* **GOAL**
Skip the pictures, please, and write out exactly the lines from the opening of the data through the line containing "from mathutils import Vector".

* **DATA SHOWN**
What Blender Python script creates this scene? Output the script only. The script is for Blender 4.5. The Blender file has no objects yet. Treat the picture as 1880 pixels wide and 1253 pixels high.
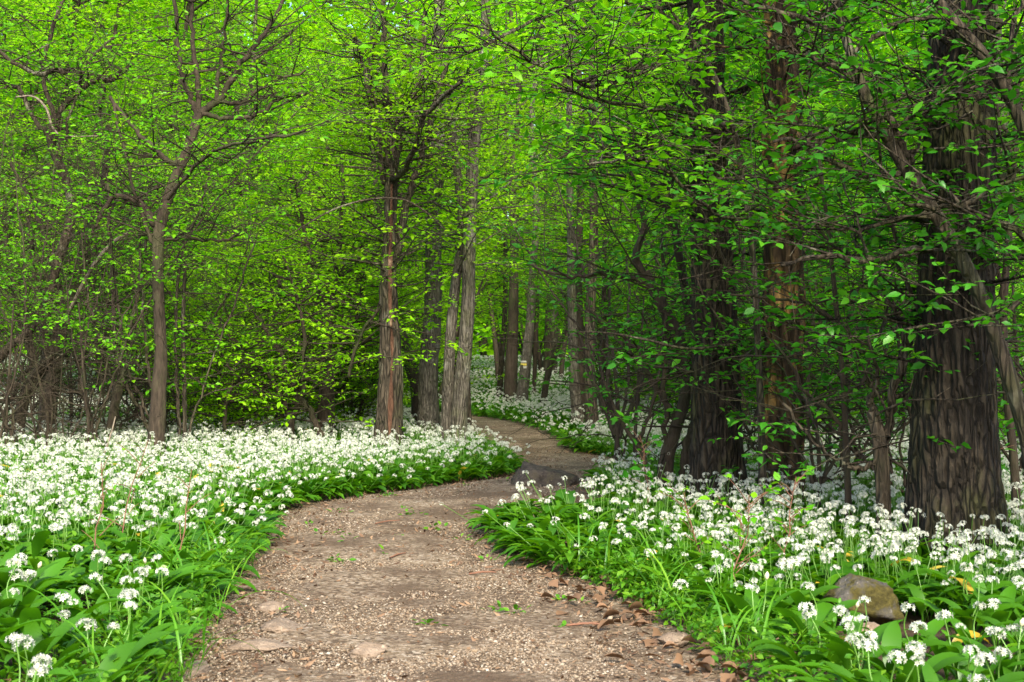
import bpy, math, random
import numpy as np
from mathutils import Vector

# ------------------------------------------------------------------ camera, sky, sun, exposure
R = math.radians
F, H, HY, CX = 2611.0, 0.75, 655.0, 940.0        # focal length (px of the 1880 wide photo), eye height, horizon row, centre column
scene = bpy.context.scene
COL = scene.collection
cam_d = bpy.data.cameras.new("camera")
cam = bpy.data.objects.new("camera", cam_d)
COL.objects.link(cam)
cam.location = (0, 0, H)
cam.rotation_euler = (R(90), 0, 0)
cam_d.sensor_width = 36
cam_d.lens = 36 * F / 1880
cam_d.shift_y = (HY - 626.5) / 1880
cam_d.clip_start, cam_d.clip_end = 0.05, 600
cam_d.dof.use_dof = True
cam_d.dof.focus_distance = 7.5
cam_d.dof.aperture_fstop = 14
scene.camera = cam

SUN = Vector((0.12, -0.76, 0.62)).normalized()
DS = 0.82                                           # the flowers hide the lowest part of every trunk: trees stand a little nearer than their visible foot suggests     # towards the sun
world = bpy.data.worlds.new("World")
scene.world = world
world.use_nodes = True
nt = world.node_tree
sky = nt.nodes.new("ShaderNodeTexSky")
sky.sky_type = 'NISHITA'
sky.sun_disc = False
sky.sun_elevation = math.asin(SUN.z)
sky.sun_rotation = math.atan2(SUN.x, SUN.y)
sky.air_density, sky.dust_density, sky.ozone_density = 1.0, 3.0, 1.0
bg = nt.nodes["Background"]
bg.inputs[1].default_value = 0.15
nt.links.new(sky.outputs[0], bg.inputs[0])
sun_d = bpy.data.lights.new("sun", 'SUN')
sun_d.energy, sun_d.angle, sun_d.color = 2.5, R(9), (1.0, 0.93, 0.76)
sun = bpy.data.objects.new("sun", sun_d)
COL.objects.link(sun)
sun.location = (0, 0, 30)
sun.rotation_euler = SUN.to_track_quat('Z', 'Y').to_euler()
scene.view_settings.view_transform = 'Standard'
scene.view_settings.look = 'None'
scene.view_settings.exposure = 1.66
scene.view_settings.gamma = 1
scene.render.engine = 'CYCLES'
cy = scene.cycles
cy.max_bounces, cy.diffuse_bounces, cy.glossy_bounces, cy.transmission_bounces, cy.transparent_max_bounces = 9, 7, 2, 4, 4
cy.sample_clamp_indirect = 4.0
cy.caustics_reflective = cy.caustics_refractive = False
cy.use_denoising = True
try:
    cy.denoiser = 'OPENIMAGEDENOISE'
    cy.denoising_prefilter = 'ACCURATE'
except Exception:
    pass

# ------------------------------------------------------------------ small helpers
def tag(o, label=None, cat=None, group=None, kind=None):
    for k, v in (("label", label), ("category", cat), ("group", group), ("kind", kind)):
        if v:
            o[k] = v
    return o

def empty(name, loc, rz=0.0):
    o = bpy.data.objects.new(name, None)
    o.empty_display_size = 0.1
    o.location = loc
    o.rotation_euler = (0, 0, rz)
    COL.objects.link(o)
    return o

def link(name, me, parent=None):
    o = bpy.data.objects.new(name, me)
    COL.objects.link(o)
    if parent:
        o.parent = parent
    return o

def copy_tree(o, parent=None):
    c = o.copy()
    COL.objects.link(c)
    c.parent = parent
    for ch in KIDS.get(o.name, ()):  # children recorded when built
        copy_tree(ch, c)
    return c

KIDS = {}
def kid(name, me, parent):
    o = link(name, me, parent)
    KIDS.setdefault(parent.name, []).append(o)
    return o

def mesh(name, V, faces, mats, smooth=True, idx=None):
    """V (n,3); faces: list of (m,k) int arrays."""
    V = np.asarray(V, dtype=np.float32)
    me = bpy.data.meshes.new(name)
    me.vertices.add(len(V))
    me.vertices.foreach_set("co", V.ravel())
    faces = [np.asarray(f, dtype=np.int32) for f in faces if len(f)]
    loops = np.concatenate([f.ravel() for f in faces])
    tot = np.concatenate([np.full(len(f), f.shape[1], np.int32) for f in faces])
    me.loops.add(len(loops))
    me.loops.foreach_set("vertex_index", loops)
    me.polygons.add(len(tot))
    start = np.concatenate([[0], np.cumsum(tot)[:-1]]).astype(np.int32)
    me.polygons.foreach_set("loop_start", start)
    if smooth:
        me.polygons.foreach_set("use_smooth", np.ones(len(tot), dtype=bool))
    for m in (mats if isinstance(mats, (list, tuple)) else [mats]):
        me.materials.append(m)
    if idx is not None:
        me.polygons.foreach_set("material_index", np.asarray(idx, dtype=np.int32))
    me.update(calc_edges=True)
    return me

class Soup:
    """collects arrays of vertices and faces that become ONE mesh"""
    def __init__(s):
        s.v, s.f, s.i, s.n = [], {3: [], 4: []}, {3: [], 4: []}, 0
    def add(s, V, faces, mi=0):
        s.v.append(np.asarray(V, dtype=np.float32).reshape(-1, 3))
        for f in faces:
            f = np.asarray(f)
            if len(f):
                s.f[f.shape[1]].append(f + s.n)
                s.i[f.shape[1]].append(np.full(len(f), mi))
        s.n += len(s.v[-1])
    def many(s, T, faces, pos, ax, ay, az, mi=0):
        """template T (k,3) placed n times with axis vectors ax, ay, az (n,3)"""
        T = np.asarray(T, dtype=np.float32)
        n, k = len(pos), len(T)
        if not n:
            return
        V = pos[:, None, :] + T[None, :, 0:1] * ax[:, None, :] + T[None, :, 1:2] * ay[:, None, :] + T[None, :, 2:3] * az[:, None, :]
        off = (np.arange(n) * k)[:, None, None]
        s.add(V.reshape(-1, 3), [(np.asarray(f)[None] + off).reshape(-1, np.asarray(f).shape[1]) for f in faces if len(f)], mi)
    def build(s, name, mats, smooth=True):
        fs, ix = [], []
        for k in (3, 4):
            if s.f[k]:
                fs.append(np.concatenate(s.f[k]))
                ix.append(np.concatenate(s.i[k]))
        return mesh(name, np.concatenate(s.v), fs, mats, smooth, np.concatenate(ix))

def hash3(i, j, k):
    h = (i * 374761393 + j * 668265263 + k * 1440662683) & 0xffffffff
    h = ((h ^ (h >> 13)) * 1274126177) & 0xffffffff
    return ((h ^ (h >> 16)) & 0xffff) / 65535.0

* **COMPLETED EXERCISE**
What Blender Python script creates this scene? Output the script only. The script is for Blender 4.5. The Blender file has no objects yet. Treat the picture as 1880 pixels wide and 1253 pixels high.
import bpy, math, random
import numpy as np
from mathutils import Vector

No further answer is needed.